Reza Pahlavi, by inciting and encouraging his supporters inside Iran, has created fear among many layers of his opponents. Many Iranians—especially ethnic groups—are still absent from this nationwide uprising because they do not agree with Reza Pahlavi. Meanwhile, major media outlets such as Iran International, Manoto, and even the BBC aggressively promote the narrative as if Reza Pahlavi were the alternative to the Islamic regime. Through this tactic, they hinder the expansion of the Iranian people’s movement, and Reza Pahlavi himself actively encourages this process.
The world is a safer place if the current Iranian regime falls.
— Patrick Bet-David (@patrickbetdavid) January 11, 2026
pic.twitter.com/SSkB27suyj
With his characteristic charlatanism, Reza Pahlavi announced yesterday that he is ready to return to Iran—despite the fact that just three months ago he told Patrick Bet-David:
“My life is here in America… my children and everyone I know are here… if I return to Iran, where would I even be returning to?”
Either Reza Pahlavi is a delusional charlatan, or he is trapped in the tangled web of his own contradictions.

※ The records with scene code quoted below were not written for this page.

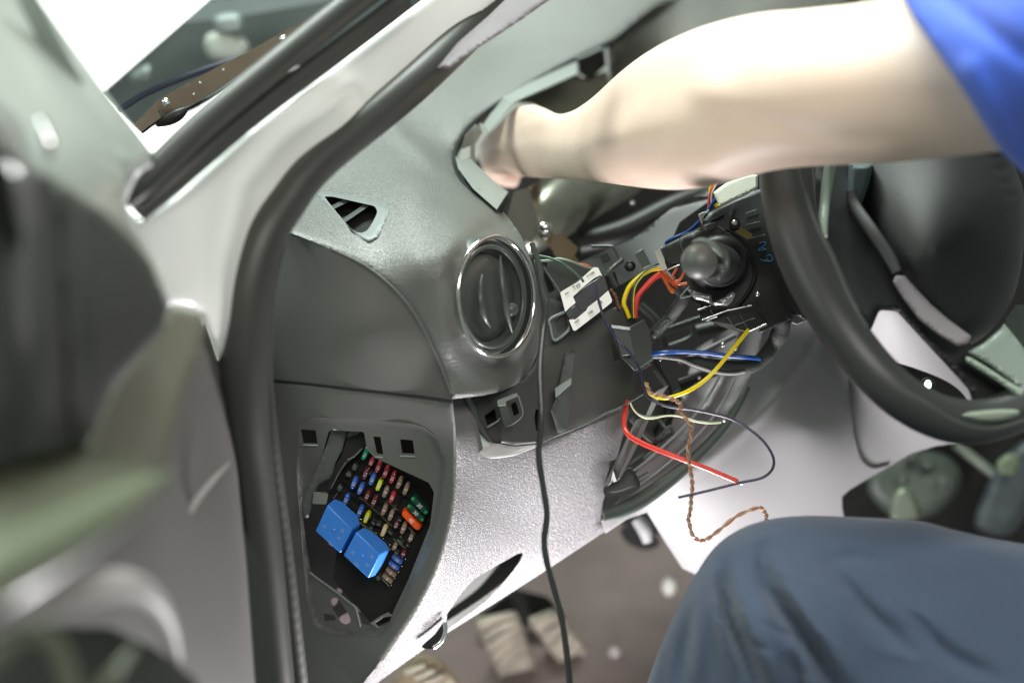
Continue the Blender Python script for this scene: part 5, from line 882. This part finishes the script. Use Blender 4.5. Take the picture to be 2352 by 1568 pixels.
# ================================================================== PERSON
man = thing('person', 'mechanic in blue shirt and slate trousers reaching one bare arm into the dashboard', 'person', P(2200, 1400, .95))
def limb_vf(pts, ns=28, flatn=.85, n=8):
    c = cat(pts, n); return sweep([P(a[0], a[1], a[2]) for a in c], [a[3] * K * a[2] for a in c], ns, flatn)
arm = [(1105, 350, 1.27, 50), (1150, 338, 1.25, 70), (1200, 328, 1.225, 84), (1245, 332, 1.195, 85), (1290, 334, 1.165, 86), (1335, 331, 1.135, 94), (1390, 318, 1.095, 112), (1455, 293, 1.05, 140), (1530, 266, 1.01, 166), (1620, 240, .975, 184), (1720, 220, .945, 191), (1820, 209, .92, 187), (1930, 200, .90, 185), (2050, 192, .88, 187), (2200, 180, .86, 192), (2500, 150, .84, 205)]
def fold(xy, line, a, wd):
    """soft fold along a line, fading out at both ends"""
    q = np.array(cat([p[:2] for p in line], 6)); L = np.r_[0, np.cumsum(np.hypot(*np.diff(q, axis=0).T))]; best = np.full(len(xy), 1e9); tt = np.zeros(len(xy))
    for i in range(len(q) - 1):
        ab = q[i + 1] - q[i]; t = np.clip(((xy - q[i]) @ ab) / max(ab @ ab, 1e-9), 0, 1); dd = np.hypot(*(xy - (q[i] + t[:, None] * ab)).T)
        m_ = dd < best; best[m_] = dd[m_]; tt[m_] = ((L[i] + t * (L[i + 1] - L[i])) / L[-1])[m_]
    return a * np.clip(np.sin(math.pi * (tt * .92 + .02)), 0, 1) ** .8 * np.exp(-(best / wd) ** 2)
AO = [(1100, 372), (1094, 350), (1104, 326), (1124, 303), (1150, 280), (1172, 255), (1196, 243), (1228, 239), (1255, 248), (1280, 260), (1306, 256), (1335, 241), (1370, 214), (1400, 186), (1432, 158), (1472, 128), (1520, 99), (1570, 76), (1620, 57), (1690, 38), (1760, 26), (1830, 21), (1900, 14), (1990, 4), (2080, -12), (2200, -40), (2420, -90)]
AU = [(2420, 330), (2300, 347), (2180, 362), (2050, 374), (1960, 378), (1880, 381), (1800, 388), (1740, 400), (1680, 416), (1620, 430), (1560, 437), (1500, 435), (1440, 428), (1380, 421), (1310, 415), (1250, 411), (1205, 408), (1165, 400), (1128, 388)]
Sa = TPS([(1100, 350, 1.27), (1180, 320, 1.22), (1280, 335, 1.12), (1380, 310, 1.02), (1480, 270, .96), (1600, 240, .915), (1750, 210, .875), (1950, 190, .845), (2150, 180, .82), (2400, 150, .79), (1600, 60, .925), (1600, 430, .92), (2000, 0, .85), (2000, 380, .85)])
def arm_d(xy):
    f = fold(xy, [(1590, 235), (1640, 268), (1720, 282), (1800, 292), (1880, 312), (1960, 322), (2060, 318)], .005, 24) + fold(xy, [(1250, 300), (1262, 350), (1270, 400)], .0012, 9) + fold(xy, [(1236, 305), (1246, 350), (1250, 400)], .0010, 7)
    f = f - .006 * np.exp(-(np.hypot(xy[:, 0] - 1625, xy[:, 1] - 205) / 55) ** 2) - .004 * np.exp(-(dist_line(xy, [(1400, 380), (1520, 400), (1640, 380)]) / 40) ** 2)
    return f - fold(xy, [(1130, 350), (1160, 320), (1210, 290), (1262, 275)], .003, 14) + fold(xy, [(1330, 330), (1420, 250), (1520, 190)], .0025, 30)
def solid_arm():
    o = sheet('tmp', cat(AO + AU, 3, True), Sa, M['skin'], None, step=12, thick=.002, roundw=185, roundd=.052, pillow=True, disp=arm_d)
    v = [q.co.copy() for q in o.data.vertices]; f = [list(p.vertices) for p in o.data.polygons]; bpy.data.objects.remove(o); return v, f
parts_ = [solid_arm()]
knk = [(1118, 375), (1128, 348), (1142, 322), (1162, 298)]
for i, (x, y) in enumerate(knk):
    L = (.028, .034, .036, .030)[i]; base = P(x + 45, y, 1.27); k1 = P(x + 10, y + 4, 1.30); k2 = k1 + FWD * L * .8 + UP * -.003 + RT * .002; k3 = k2 + FWD * .016 + UP * -.006 + RT * .010; k4 = k3 + RT * .014 + FWD * .006
    parts_.append(sweep(cat([tuple(q) for q in (base, k1, k2, k3, k4)], 4), [.0095] * 4 + [.0092] * 4 + [.0085] * 4 + [.0078] * 4 + [.006], 12, 1))
th = [P(1225, 355, 1.24), P(1200, 360, 1.28), P(1200, 370, 1.31), P(1215, 378, 1.34)]
parts_.append(sweep(cat([tuple(q) for q in th], 4), [.016] * 4 + [.0125] * 4 + [.0105] * 4 + [.0085], 12, 1))
hand = join('body', parts_, M['skin'], man, angle=180)
rm = hand.modifiers.new('remesh', 'REMESH'); rm.mode = 'VOXEL'; rm.voxel_size = .0028; rm.use_smooth_shade = True
smo = hand.modifiers.new('smooth', 'SMOOTH'); smo.iterations = 12; smo.factor = .6
# sleeve
def sl_d(xy):
    l = dist_line(xy, [(2150, -20), (2260, 60), (2352, 130)]); l2 = dist_line(xy, [(2230, 160), (2300, 300), (2352, 380)]); return .006 * np.exp(-(l / 22) ** 2) - .006 * np.exp(-(l2 / 30) ** 2)
sheet('shirt_sleeve', [(2070, -20), (2100, 40), (2135, 92), (2182, 162), (2225, 228), (2262, 292), (2300, 348), (2360, 405), (2480, 480), (2480, -120), (2050, -120)], TPS([(2075, 0, .80), (2180, 160, .765), (2262, 292, .775), (2352, 390, .81), (2352, 0, .72), (2352, 200, .73), (2200, -100, .80)]), M['shirt'], man, step=14, thick=.09, roundw=14, roundd=.004, disp=sl_d)
# trousers: bent knee
kn = cat([(1470, 1620), (1500, 1530), (1532, 1450), (1575, 1360), (1632, 1268), (1690, 1220), (1760, 1194), (1850, 1184), (1980, 1188), (2110, 1196), (2190, 1216), (2280, 1236), (2400, 1256)], 6) + [(2560, 1300), (2560, 1760), (1460, 1760)]
Skn = TPS([(1480, 1568, .94), (1540, 1440, .93), (1660, 1240, .93), (1860, 1190, .93), (2110, 1200, .92), (2352, 1250, .90), (1700, 1400, .885), (1900, 1330, .875), (2200, 1400, .85), (1650, 1568, .89), (2000, 1568, .845), (2352, 1568, .82)])
def kd(xy):
    f = 0
    for ln, a, wd in ((cT((1470, 930), (1490, 1080), (1540, 1300), (1620, 1500), (1700, 1720)), .016, 17), (cT((1440, 990), (1450, 1200), (1500, 1400), (1560, 1620)), -.007, 14), (cT((1540, 1020), (1580, 1200), (1640, 1380), (1740, 1600)), -.008, 18),
                      (cT((1695, 870), (1685, 1000), (1720, 1130), (1830, 1290), (1960, 1480), (2100, 1700)), .018, 20), (cT((1750, 1000), (1850, 1180), (1980, 1380), (2150, 1620)), -.008, 24), (cT((1640, 1150), (1700, 1350), (1780, 1620)), -.006, 18),
                      (cT((1340, 1150), (1300, 1350), (1260, 1600)), .006, 16), (cT((1390, 1150), (1370, 1350), (1360, 1600)), -.005, 16), (cT((1960, 920), (2060, 1060), (2200, 1230), (2400, 1420)), .008, 18), (cT((1230, 1350), (1200, 1500), (1180, 1650)), .004, 12),
                      ([(1890, 1290), (1960, 1275), (2030, 1290)], .004, 16), ([(2080, 1400), (2180, 1500), (2300, 1560)], .006, 18), (cT((1800, 1420), (1860, 1560), (1900, 1700)), .009, 14), (cT((1480, 900), (1640, 830), (1800, 815)), .0025, 12)):
        f = f + fold(xy, ln, a, wd)
    rg = random.Random(11)
    for k in range(26):
        x = rg.uniform(1560, 2330); y = rg.uniform(1250, 1540); a = rg.uniform(.5, 1.25); L = rg.uniform(50, 130); c = rg.uniform(-18, 18)
        f = f + fold(xy, [(x, y), (x + L * .5 * math.cos(a) + c, y + L * .5 * math.sin(a)), (x + L * math.cos(a), y + L * math.sin(a))], rg.choice((-1, 1)) * rg.uniform(.0008, .0022), rg.uniform(6, 12))
    return f
sheet('trousers', kn, Skn, M['trousers'], man, step=10, thick=.07, roundw=40, roundd=.022, disp=kd)
tube('trouser_seam', [(x, y, Skn.one(x, y) + .003) for x, y in [(2112, 1240), (2122, 1290), (2150, 1350), (2200, 1410)]], 1.2, mat('seam_thread', (.06, .09, .14), .8), man, ns=6)
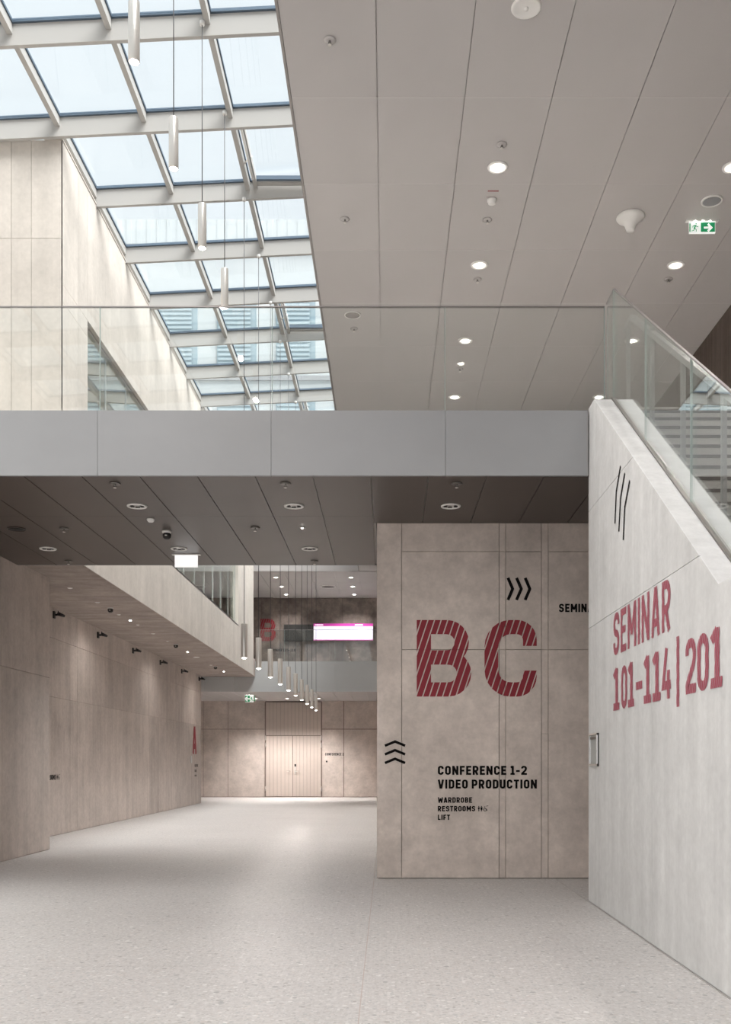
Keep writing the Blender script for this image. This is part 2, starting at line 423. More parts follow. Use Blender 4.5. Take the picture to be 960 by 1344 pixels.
# ------------------------------------------------------------------ main ceiling with panels
ce = struct(MB().box(XV, XR+3, -6, 20.6, ZC+.02, ZC+.25).box(XV, XR+3, 20.6, YE, ZC, ZC+.25).box(-9, XV, 35.3, YE, ZC, ZC+.25).build('ceiling', 'ceil'))
pw, pl = 0.8945, 1.515
cx = [-0.098+pw*k for k in range(7)]
cy = [10.14+pl*k for k in range(-3, 7)]
panels(ce, rect(XV, XR+3, cy[0]-pl, 20.6), cx, cy, lambda u, v: (u, v, ZC), (0, 0, .02), 'ceil', 0.007, name='ceiling_panel', gapv=0.004)
for y in cy:
    if y < 20.5: MB().box(XV, XR, y-.006, y+.006, ZC-.0015, ZC+.004).build('joint_strip', 'ceil_light', ce)
# far ceiling strip over the upper end of the hall
panels(ce, rect(-4.7, XR, 35.32, YE-.01), [-0.098+pw*k for k in range(-5, 6)], [37.4, 38.9, 40.4], lambda u, v: (u, v, ZC-.02), (0, 0, .02), 'ceil', 0.014, name='ceiling_panel')
struct(MB().box(XV-.03, XV-.004, -6, 35.3, ZC-.006, ZC+.26).build('trim_1', 'ceil_gap'))
# skylight shaft sides
struct(MB().box(XV, XV+.2, -6, 35.5, ZC+.25, E+9.45).build('wall_shaft', 'ceil'))
struct(MB().box(-9, XV, 35.3, 35.5, ZC+.25, E+9.45).build('wall_shaft_end', 'ceil'))

# ------------------------------------------------------------------ skylight
sk = struct(MB().box(XV-.06, XV-.01, -6, 35.3, E+9.18, E+9.34).build('window_1', 'frame'))
YK = [12.4+1.8*k for k in range(-9, 14)]
PX = [XV-.03-1.24*k for k in range(7)]
rise = 0.05
def hz(X): return E+8.97+rise*(X+4.7)
for Y in YK:
    x0 = -8.6 if Y < 14.3 else XG-.25
    MB().prism([(x0, Y, hz(x0)), (XV, Y, hz(XV)), (XV, Y, hz(XV)+.27), (x0, Y, hz(x0)+.27)], (0, .06, 0)).build('beam', 'frame', sk)
    MB().prism([(x0, Y-.03, hz(x0)+.275), (XV, Y-.03, hz(XV)+.275), (XV, Y-.03, hz(XV)+.315), (x0, Y-.03, hz(x0)+.315)], (0, .12, 0)).build('gasket', 'gasket', sk)
for k, X in enumerate(PX[1:], 1):
    for i in range(len(YK)-1):
        if X < -5 and YK[i] > 12.5: continue
        o = MB().box(X-.035, X+.035, YK[i]+.06, YK[i+1], hz(X)+.14, hz(X)+.27).build('purlin', 'frame', sk)
        MB().box(X-.05, X+.05, YK[i]+.06, YK[i+1], hz(X)+.275, hz(X)+.31).build('gasket', 'gasket', sk)
pane = {}
for k in range(6):
    xa, xb = PX[k+1]+.05, PX[k]-.05
    for i in range(len(YK)-1):
        if xb < -5 and YK[i] > 12.5: continue
        MB().prism([(xa, YK[i]+.09, hz(xa)+.285), (xb, YK[i]+.09, hz(xb)+.285), (xb, YK[i]+.09, hz(xb)+.30), (xa, YK[i]+.09, hz(xa)+.30)],
                   (0, YK[i+1]-YK[i]-.12, 0)).build('pane', 'skyglass', sk)
# opening sashes with chain arms (two in view)
for i in (10, 13, 16):
    xa, xb = PX[1]+.06, XV-.06; ya, yb = YK[i]+.07, YK[i+1]-.01
    z0 = hz(xa)+.16
    s = MB().box(xa+.04, xa+.10, ya, yb, z0, z0+.10).box(xa+.04, xb, yb-.13, yb-.04, z0+.02, z0+.10).box(xa+.04, xb, ya, ya+.05, z0+.02, z0+.1)
    so = s.build('sash', 'frame', sk)
    MB().box(xa+.10, xb, yb-.19, yb-.14, z0+.04, z0+.1).build('sash_gasket', 'gasket', so)
    MB().tube((xa-.03, (ya+yb)/2+.2, z0+.0), (xa+.11, (ya+yb)/2+.05, z0+.03), .012).tube((xa+.06, ya+.1, z0-.02), (xa+.06, yb-.3, z0-.02), .02).build('chain_arm', 'white', so)
struct(MB().box(-9, -8.6, -6, 14.2, 0, E+9.5).build('wall_left_hall', 'conc_pale'))

# ------------------------------------------------------------------ gallery block on the left (upper level)
GY0, GY1 = 14.34, 34.9
WO = (15.55, 31.33, E+4.31, E+6.93)      # window opening
ga = struct(MB().box(XG-.25, XG-.015, GY0+.015, YB1+.03, ZF+.002, ZT).box(XG-.25, XG-.015, YB1+.03, WO[0], E+3.06, ZT).box(XG-.25, XG-.015, WO[1], GY1, E+3.06, ZT)
            .box(XG-.25, XG-.015, WO[0], WO[1], E+3.06, WO[2]).box(XG-.25, XG-.015, WO[0], WO[1], WO[3], ZT)
            .box(-9, XG-.015, GY0+.015, GY0+.25, E+3.70, ZT).build('wall_gallery', 'joint_pale'))
panels(ga, [(GY0, ZF+.002), (YB1+.03, ZF+.002), (YB1+.03, E+3.052), (GY1, E+3.052), (GY1, ZT), (GY0, ZT)], [YB1+.03, WO[0], 19.4, 23.7, 28.0, WO[1]], [WO[2], E+6.67, WO[3]], lambda u, v: (XG-.015, u, v), (.015, 0, 0), 'conc_pale', 0.006,
       holes=[WO], skip=lambda u, v: False)
panels(ga, rect(-9, XG, E+3.70, ZT), [-8.2, -7.4, -6.55, -6.0, -5.44, -5.15], [E+7.58], lambda u, v: (u, GY0, v), (0, .015, 0), 'conc_pale', 0.006)
MB().box(XG-.012, XG+.004, WO[0], WO[1], WO[2]-.012, WO[2]+.02).build('sill', 'steel_dark', ga)
MB().box(-9, XG-.25, GY0+.25, YE, ZT-.2, ZT).build('roof', 'plaster', ga)
MB().box(XG-.26, XG+.01, GY0-.01, 35.3, ZT, ZT+.02).build('coping', 'conc_pale', ga)
win = struct(MB().box(XG-.12, XG-.06, WO[0], WO[1], WO[2], WO[2]+.04).box(XG-.12, XG-.06, WO[0], WO[1], WO[3]-.04, WO[3]).build('window_2', 'frame'))
wy = [WO[0]]+[15.55+1.3*k for k in range(1, 12)]+[31.15, WO[1]]
for i in range(len(wy)-1):
    MB().box(XG-.10, XG-.085, wy[i]+.02, wy[i+1]-.02, WO[2]+.04, WO[3]-.04).build('pane', 'winglass', win)
    if 0 < i < len(wy)-1: MB().box(XG-.104, XG-.081, wy[i]-.010, wy[i]+.010, WO[2]+.04, WO[3]-.04).build('mullion', 'rail', win)
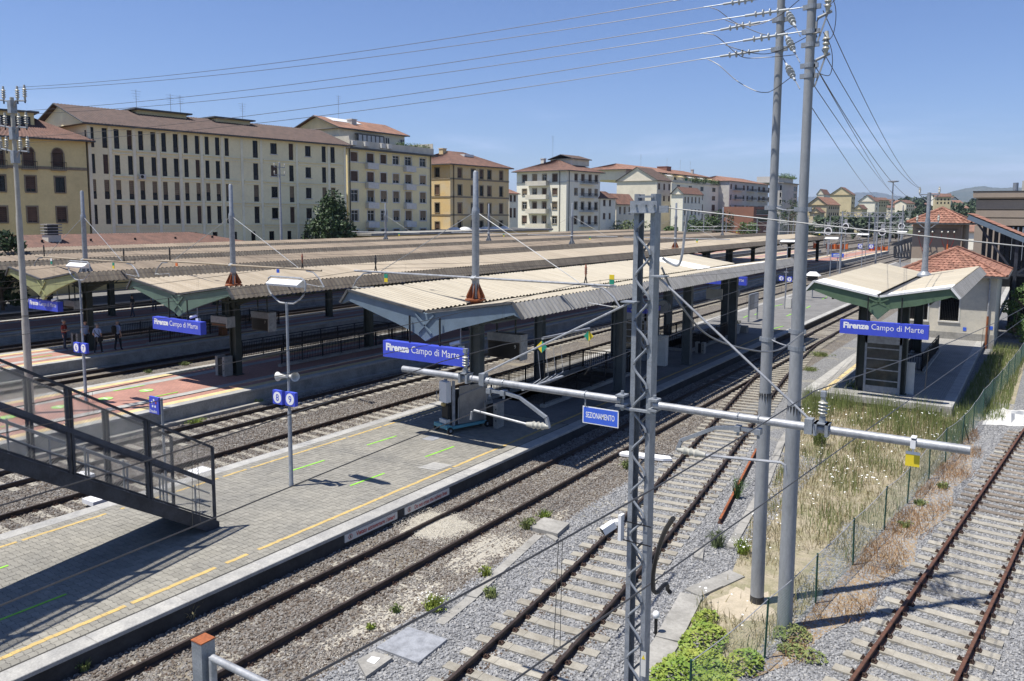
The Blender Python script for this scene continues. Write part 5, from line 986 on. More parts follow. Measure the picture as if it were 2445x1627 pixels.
mb = MB(); mb.box((-18.95, 62.5, 1.2), (-18.83, 64.8, 2.45)); part('frame', mb, 'galv', t); mb = MB(); mb.box((-18.832, 62.62, 1.3), (-18.822, 63.6, 2.33)); part('poster', mb, 'paver_grey', t); mb = MB(); mb.box((-18.832, 63.7, 1.3), (-18.822, 64.7, 2.33)); part('poster', mb, 'cloth_white', t)
mb = MB(); mb.box((-19.2, 74.5, Z1), (-18.7, 74.9, 1.15)); solo('control_cabinet', mb, 'offwhite', 'small pale cabinet behind the thin number post', 'cabinet')
t = thing('information_kiosk', 'small kiosk with white peaked roof on a single leg', 'kiosk', (-19.2, 84.9, Z1)); mb = MB(); mb.cyl((-19.25, 84.9, Z1), (-19.25, 84.9, 2.1), .06, n=8); part('leg', mb, 'galv', t); mb = MB(); mb.box((-19.75, 84.7, 2.0), (-18.8, 85.1, 2.55)); part('display', mb, 'led_dark', t); mb = MB(); mb.add([(-20.0, 84.4, 2.55), (-18.55, 84.4, 2.55), (-18.55, 85.4, 2.55), (-20, 85.4, 2.55), (-19.6, 84.9, 2.95), (-18.95, 84.9, 2.95)], [(0, 1, 5, 4), (1, 2, 5), (2, 3, 4, 5), (3, 0, 4), (3, 2, 1, 0)]); part('roof', mb, 'plastic_white', t)
for i, (px, py) in enumerate(((160, 1139), (207, 1193), (445, 1128))):   # white boxes by the rails
    q = at_z(px+30, py+5, -.05); mb = MB(); mb.poly([q+Vector(v) for v in ((-.3, -.35, 0), (.3, -.35, 0), (.3, .35, 0), (-.3, .35, 0))], (0, 0, .14)); solo('track_box', mb, 'plastic_white', ['white flat box between the rails behind the stairs', 'white flat box with a green tag at the platform edge under the stairs', 'white box on the platform edge seen through the stair mesh'][i], 'box')
t = thing('marker_post', 'short black marker post with a white domed cap beside the slab walkway', 'marker', (-6.27, 15.11, -.2)); mb = MB(); mb.cyl((-6.27, 15.11, -.2), (-6.27, 15.11, .22), .035, n=10); part('stem', mb, 'black', t, 40); mb = MB(); mb.lathe((-6.27, 15.11, .2), [(.05, 0), (.075, .03), (.075, .09), (.05, .13), (.01, .15)], 12); part('cap', mb, 'plastic_white', t, 40)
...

Iran is a multi-ethnic, pluralistic, and deeply politicized society. The future of such a society cannot be built on inherited symbols, exile politics, or personal branding. It requires the following elements:
• Institutional and organizational legitimacy, emerging from sustained political and grassroots struggle, strategic consistency, and responsible decision-making at critical moments
• Accountability and responsibility toward society
• A clear and non-negotiable commitment to secular democratic principles
• Acceptance by Iran’s diverse social, ethnic, and political forces
The preferable alternative is a collective transitional framework, or a pluralistic transitional council: a temporary and representative body emerging from within Iranian society and supported by civil movements, labour networks, women’s organizations, and minority groups—rather than a structure centred on a single individual.
Iran does not need a saviour.
Iran needs durable institutions, public trust, and a clear break from personality-based politics.